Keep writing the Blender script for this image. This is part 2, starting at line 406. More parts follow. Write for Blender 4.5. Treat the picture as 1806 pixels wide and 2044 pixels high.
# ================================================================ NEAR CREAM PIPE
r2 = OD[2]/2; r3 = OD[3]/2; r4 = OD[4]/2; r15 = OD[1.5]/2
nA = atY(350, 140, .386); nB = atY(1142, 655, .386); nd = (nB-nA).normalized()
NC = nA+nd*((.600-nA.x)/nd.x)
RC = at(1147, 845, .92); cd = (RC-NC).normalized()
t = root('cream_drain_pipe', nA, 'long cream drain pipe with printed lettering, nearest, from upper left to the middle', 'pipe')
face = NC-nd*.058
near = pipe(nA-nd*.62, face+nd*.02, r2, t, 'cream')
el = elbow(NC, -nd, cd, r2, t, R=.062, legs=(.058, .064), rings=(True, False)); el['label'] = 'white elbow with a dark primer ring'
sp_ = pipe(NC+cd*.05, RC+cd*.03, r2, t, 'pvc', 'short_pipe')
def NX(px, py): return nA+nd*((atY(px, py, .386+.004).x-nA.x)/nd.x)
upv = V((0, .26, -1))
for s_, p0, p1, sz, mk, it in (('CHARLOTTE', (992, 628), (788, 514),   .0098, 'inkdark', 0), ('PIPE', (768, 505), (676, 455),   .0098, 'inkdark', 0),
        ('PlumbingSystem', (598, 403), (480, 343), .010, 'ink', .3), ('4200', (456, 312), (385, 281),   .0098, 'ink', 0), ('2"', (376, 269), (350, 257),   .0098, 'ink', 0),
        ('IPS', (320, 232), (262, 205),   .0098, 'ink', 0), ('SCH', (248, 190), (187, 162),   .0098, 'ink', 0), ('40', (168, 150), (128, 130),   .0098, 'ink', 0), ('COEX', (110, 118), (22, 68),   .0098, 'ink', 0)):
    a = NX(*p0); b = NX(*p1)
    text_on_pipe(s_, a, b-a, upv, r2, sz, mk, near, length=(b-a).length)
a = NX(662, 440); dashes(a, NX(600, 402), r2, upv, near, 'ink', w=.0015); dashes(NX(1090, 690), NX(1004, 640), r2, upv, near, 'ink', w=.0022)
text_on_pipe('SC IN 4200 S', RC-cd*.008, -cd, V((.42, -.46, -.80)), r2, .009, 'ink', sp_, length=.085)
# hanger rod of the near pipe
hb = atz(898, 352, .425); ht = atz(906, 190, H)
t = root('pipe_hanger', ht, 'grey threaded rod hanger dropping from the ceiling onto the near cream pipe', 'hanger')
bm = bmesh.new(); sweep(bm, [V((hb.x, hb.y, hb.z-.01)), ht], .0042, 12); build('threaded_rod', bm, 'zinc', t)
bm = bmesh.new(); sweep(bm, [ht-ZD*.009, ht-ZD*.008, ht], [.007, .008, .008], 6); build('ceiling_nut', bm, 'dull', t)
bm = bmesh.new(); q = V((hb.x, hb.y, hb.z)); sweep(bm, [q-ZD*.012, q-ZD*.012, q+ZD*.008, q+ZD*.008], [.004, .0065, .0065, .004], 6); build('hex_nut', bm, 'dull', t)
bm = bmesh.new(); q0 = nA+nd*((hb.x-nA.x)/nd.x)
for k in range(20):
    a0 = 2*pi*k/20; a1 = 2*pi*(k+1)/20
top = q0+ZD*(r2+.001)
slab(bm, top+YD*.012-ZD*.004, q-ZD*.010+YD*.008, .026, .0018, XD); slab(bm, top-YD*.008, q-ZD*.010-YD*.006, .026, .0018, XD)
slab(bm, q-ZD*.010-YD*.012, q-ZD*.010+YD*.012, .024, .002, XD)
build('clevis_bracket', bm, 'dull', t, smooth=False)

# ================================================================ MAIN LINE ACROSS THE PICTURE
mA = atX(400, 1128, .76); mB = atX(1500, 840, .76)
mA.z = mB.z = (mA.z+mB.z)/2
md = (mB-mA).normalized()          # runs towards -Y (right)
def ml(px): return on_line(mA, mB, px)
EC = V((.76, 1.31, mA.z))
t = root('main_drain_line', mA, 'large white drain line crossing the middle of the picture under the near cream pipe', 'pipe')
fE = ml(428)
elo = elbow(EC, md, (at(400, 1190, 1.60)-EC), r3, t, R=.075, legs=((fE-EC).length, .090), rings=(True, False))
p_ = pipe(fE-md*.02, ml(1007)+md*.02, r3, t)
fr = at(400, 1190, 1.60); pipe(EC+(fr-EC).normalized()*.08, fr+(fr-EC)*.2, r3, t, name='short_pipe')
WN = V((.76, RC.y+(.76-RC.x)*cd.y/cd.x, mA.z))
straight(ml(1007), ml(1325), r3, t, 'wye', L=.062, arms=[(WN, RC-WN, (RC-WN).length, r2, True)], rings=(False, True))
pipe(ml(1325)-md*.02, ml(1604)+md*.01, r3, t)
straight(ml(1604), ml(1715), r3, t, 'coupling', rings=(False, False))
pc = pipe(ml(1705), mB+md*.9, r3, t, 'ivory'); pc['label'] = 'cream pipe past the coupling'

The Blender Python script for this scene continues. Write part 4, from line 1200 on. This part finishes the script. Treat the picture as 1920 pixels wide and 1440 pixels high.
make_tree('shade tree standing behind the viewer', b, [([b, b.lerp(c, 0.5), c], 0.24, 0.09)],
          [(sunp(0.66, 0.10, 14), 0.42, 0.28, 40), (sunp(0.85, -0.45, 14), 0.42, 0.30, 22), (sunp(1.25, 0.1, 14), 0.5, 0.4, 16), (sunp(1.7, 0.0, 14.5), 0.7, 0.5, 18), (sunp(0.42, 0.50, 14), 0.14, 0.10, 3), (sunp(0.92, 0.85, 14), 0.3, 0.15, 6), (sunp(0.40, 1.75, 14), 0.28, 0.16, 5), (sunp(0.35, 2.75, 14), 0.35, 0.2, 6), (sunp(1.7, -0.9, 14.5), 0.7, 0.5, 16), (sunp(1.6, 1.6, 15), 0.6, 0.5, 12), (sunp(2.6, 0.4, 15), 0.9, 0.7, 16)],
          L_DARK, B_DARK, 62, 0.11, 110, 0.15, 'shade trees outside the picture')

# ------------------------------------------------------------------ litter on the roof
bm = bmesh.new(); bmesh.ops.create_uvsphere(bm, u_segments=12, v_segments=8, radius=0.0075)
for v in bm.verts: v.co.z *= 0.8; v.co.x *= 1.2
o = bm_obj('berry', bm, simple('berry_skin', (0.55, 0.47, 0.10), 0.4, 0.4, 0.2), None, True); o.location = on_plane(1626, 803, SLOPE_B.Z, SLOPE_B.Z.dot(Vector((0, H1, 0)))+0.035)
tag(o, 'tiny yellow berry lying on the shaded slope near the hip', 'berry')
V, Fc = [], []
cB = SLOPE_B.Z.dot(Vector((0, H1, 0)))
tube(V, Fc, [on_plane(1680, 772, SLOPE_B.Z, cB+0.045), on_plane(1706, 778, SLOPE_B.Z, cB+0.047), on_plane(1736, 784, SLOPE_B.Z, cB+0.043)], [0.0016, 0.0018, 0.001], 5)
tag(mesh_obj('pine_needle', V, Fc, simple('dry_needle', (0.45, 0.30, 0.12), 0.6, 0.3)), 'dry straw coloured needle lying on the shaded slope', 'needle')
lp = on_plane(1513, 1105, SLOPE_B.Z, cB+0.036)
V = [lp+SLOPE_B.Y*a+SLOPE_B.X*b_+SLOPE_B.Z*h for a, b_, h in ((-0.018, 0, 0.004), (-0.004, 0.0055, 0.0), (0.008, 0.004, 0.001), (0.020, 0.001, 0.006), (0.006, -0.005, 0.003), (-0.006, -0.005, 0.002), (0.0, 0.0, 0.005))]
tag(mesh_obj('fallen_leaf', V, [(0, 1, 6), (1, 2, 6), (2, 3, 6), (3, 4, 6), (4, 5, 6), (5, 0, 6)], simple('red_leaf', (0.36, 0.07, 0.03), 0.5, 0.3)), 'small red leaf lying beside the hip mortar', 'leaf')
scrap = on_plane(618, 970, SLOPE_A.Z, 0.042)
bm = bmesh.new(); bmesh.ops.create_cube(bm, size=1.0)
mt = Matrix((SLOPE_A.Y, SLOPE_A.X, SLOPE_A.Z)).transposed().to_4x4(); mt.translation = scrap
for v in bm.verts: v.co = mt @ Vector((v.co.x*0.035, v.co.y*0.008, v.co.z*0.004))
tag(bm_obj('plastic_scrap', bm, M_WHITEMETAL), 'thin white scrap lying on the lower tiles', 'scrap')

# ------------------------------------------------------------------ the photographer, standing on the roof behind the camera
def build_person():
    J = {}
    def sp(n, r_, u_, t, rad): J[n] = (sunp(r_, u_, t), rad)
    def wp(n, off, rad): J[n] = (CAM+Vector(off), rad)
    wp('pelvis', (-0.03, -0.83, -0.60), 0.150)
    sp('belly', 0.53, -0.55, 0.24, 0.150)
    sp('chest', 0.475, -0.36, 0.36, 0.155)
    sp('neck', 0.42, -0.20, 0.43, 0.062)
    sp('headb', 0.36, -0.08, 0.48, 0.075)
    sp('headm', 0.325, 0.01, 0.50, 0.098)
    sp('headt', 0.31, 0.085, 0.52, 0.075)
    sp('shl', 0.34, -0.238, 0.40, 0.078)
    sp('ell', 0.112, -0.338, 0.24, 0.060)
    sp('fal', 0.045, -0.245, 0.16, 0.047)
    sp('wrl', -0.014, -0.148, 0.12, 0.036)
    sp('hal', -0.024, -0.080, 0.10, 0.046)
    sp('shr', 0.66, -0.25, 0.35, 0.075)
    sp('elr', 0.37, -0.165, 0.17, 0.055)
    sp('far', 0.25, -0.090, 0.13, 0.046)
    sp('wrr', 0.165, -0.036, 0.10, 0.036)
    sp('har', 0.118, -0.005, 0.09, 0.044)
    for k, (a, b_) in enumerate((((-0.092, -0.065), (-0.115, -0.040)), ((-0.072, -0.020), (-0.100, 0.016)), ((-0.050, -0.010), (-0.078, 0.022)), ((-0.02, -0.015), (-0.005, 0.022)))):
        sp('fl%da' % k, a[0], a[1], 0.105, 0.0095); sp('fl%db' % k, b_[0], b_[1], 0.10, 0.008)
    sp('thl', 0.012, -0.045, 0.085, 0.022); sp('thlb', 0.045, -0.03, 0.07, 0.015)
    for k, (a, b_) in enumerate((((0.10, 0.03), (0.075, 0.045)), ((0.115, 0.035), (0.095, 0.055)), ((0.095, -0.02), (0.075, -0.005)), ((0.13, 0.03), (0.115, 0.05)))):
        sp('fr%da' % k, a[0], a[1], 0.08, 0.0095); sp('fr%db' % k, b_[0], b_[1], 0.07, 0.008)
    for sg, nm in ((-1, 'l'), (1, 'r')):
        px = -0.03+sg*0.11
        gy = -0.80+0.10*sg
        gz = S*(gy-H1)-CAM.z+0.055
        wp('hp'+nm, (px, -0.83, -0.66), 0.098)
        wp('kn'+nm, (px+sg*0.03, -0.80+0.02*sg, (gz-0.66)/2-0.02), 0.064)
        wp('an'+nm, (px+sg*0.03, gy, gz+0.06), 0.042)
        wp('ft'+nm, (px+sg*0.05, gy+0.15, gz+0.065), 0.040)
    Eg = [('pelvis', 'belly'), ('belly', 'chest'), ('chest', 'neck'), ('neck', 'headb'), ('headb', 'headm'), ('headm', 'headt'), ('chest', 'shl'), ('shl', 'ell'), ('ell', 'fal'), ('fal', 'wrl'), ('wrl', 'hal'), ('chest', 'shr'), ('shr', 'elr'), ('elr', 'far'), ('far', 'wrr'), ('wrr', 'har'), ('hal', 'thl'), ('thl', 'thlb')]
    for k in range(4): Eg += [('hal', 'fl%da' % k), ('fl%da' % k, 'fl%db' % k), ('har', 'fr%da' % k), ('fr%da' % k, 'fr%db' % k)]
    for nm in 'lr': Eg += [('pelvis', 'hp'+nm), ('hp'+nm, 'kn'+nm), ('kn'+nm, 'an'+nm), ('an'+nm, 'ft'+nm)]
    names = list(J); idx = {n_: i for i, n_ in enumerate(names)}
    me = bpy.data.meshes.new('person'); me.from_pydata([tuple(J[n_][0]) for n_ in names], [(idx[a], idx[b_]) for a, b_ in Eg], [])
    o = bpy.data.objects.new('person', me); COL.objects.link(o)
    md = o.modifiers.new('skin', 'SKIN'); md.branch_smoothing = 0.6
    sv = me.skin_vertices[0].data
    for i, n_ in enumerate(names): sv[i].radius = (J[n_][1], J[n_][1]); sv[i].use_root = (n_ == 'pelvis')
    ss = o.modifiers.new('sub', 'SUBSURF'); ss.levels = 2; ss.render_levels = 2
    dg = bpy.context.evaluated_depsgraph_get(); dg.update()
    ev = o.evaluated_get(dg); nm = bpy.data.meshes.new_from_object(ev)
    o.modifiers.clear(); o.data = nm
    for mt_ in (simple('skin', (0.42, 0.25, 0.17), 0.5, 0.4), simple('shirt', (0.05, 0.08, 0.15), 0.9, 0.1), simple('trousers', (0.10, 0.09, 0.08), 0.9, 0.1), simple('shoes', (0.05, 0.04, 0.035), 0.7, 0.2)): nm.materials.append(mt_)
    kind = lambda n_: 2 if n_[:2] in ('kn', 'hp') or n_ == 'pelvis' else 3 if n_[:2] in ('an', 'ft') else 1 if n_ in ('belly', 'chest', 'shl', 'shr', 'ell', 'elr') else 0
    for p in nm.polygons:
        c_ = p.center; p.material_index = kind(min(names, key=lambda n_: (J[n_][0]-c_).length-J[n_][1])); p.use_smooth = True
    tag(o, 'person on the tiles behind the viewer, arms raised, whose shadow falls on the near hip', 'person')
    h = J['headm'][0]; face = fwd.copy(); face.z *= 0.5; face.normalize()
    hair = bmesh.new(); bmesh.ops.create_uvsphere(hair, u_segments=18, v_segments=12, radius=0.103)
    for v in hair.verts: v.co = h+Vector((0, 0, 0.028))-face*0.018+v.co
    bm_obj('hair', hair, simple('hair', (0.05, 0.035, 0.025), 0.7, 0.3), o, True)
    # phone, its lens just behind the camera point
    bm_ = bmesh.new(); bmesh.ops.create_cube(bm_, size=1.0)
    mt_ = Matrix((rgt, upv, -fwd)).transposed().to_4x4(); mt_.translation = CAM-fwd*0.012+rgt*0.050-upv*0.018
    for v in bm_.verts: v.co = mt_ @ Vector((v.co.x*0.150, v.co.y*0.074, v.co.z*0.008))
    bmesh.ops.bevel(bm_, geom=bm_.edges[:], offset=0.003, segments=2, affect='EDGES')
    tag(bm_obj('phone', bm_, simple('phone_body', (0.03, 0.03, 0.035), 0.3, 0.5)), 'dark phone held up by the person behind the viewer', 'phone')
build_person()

* * *

SET EXERCISE:
Copy out precisely the lines that begin at the line containing "The Blender Python" and end at the line containing "L_DARK, B_DARK, 62, 0.11, 110, 0.15, 'shade", including both; write nothing else.

REPLY TO THE EXERCISE:
The Blender Python script for this scene continues. Write part 4, from line 1200 on. This part finishes the script. Treat the picture as 1920 pixels wide and 1440 pixels high.
make_tree('shade tree standing behind the viewer', b, [([b, b.lerp(c, 0.5), c], 0.24, 0.09)],
          [(sunp(0.66, 0.10, 14), 0.42, 0.28, 40), (sunp(0.85, -0.45, 14), 0.42, 0.30, 22), (sunp(1.25, 0.1, 14), 0.5, 0.4, 16), (sunp(1.7, 0.0, 14.5), 0.7, 0.5, 18), (sunp(0.42, 0.50, 14), 0.14, 0.10, 3), (sunp(0.92, 0.85, 14), 0.3, 0.15, 6), (sunp(0.40, 1.75, 14), 0.28, 0.16, 5), (sunp(0.35, 2.75, 14), 0.35, 0.2, 6), (sunp(1.7, -0.9, 14.5), 0.7, 0.5, 16), (sunp(1.6, 1.6, 15), 0.6, 0.5, 12), (sunp(2.6, 0.4, 15), 0.9, 0.7, 16)],
          L_DARK, B_DARK, 62, 0.11, 110, 0.15, 'shade trees outside the picture')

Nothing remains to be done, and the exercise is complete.